A 2007 American Planning Association task force found that fewer than 10 percent of the organization's members are racial minorities, compared to more than 30 percent of the U.S. population.

June Thomas, an urban planning professor at University of Michigan, echoed those sentiments on the same panel. “What we see as ‘normal’ is really the end result of cumulative privilege we’ve been building in this country for middle class whites since the 1920s and 1930s,” she said. “We’ve essentially cut ourselves off from seeing the injustice.”

Bates argued that urban planners rarely follow the work of academics in the field of African-American Studies, a separate but nevertheless related discipline that she believes offers insight on how to address urban disparity.

She believes that instead of focusing on housing programs that use vouchers to steer low-income minorities into areas of “higher opportunity,” planning and housing officials should be more ambitious.
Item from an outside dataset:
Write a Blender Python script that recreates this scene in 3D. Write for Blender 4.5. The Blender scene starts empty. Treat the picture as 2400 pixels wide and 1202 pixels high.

Their philosophy, she argued, should be a simple one: “If it was the way we wanted it, what would it look like?” One way to foster that type of thinking, Bates said, would be for university planning programs to require students to take courses on urban inequity.

The panel also noted that it’s difficult to find planners who are willing to stand up and push for the sort of changes needed to bring equity to communities of color. The AICP code of ethics specifically highlights planners’ “special responsibility to plan for the needs of the disadvantaged and to promote racial and economic integration.”

But Thomas noted that doesn’t always happen, and the practice doesn’t always line up with the rhetoric. “The commitment is frayed and episodic,” she said. “I think we have a long way to go before we overcome this challenge.”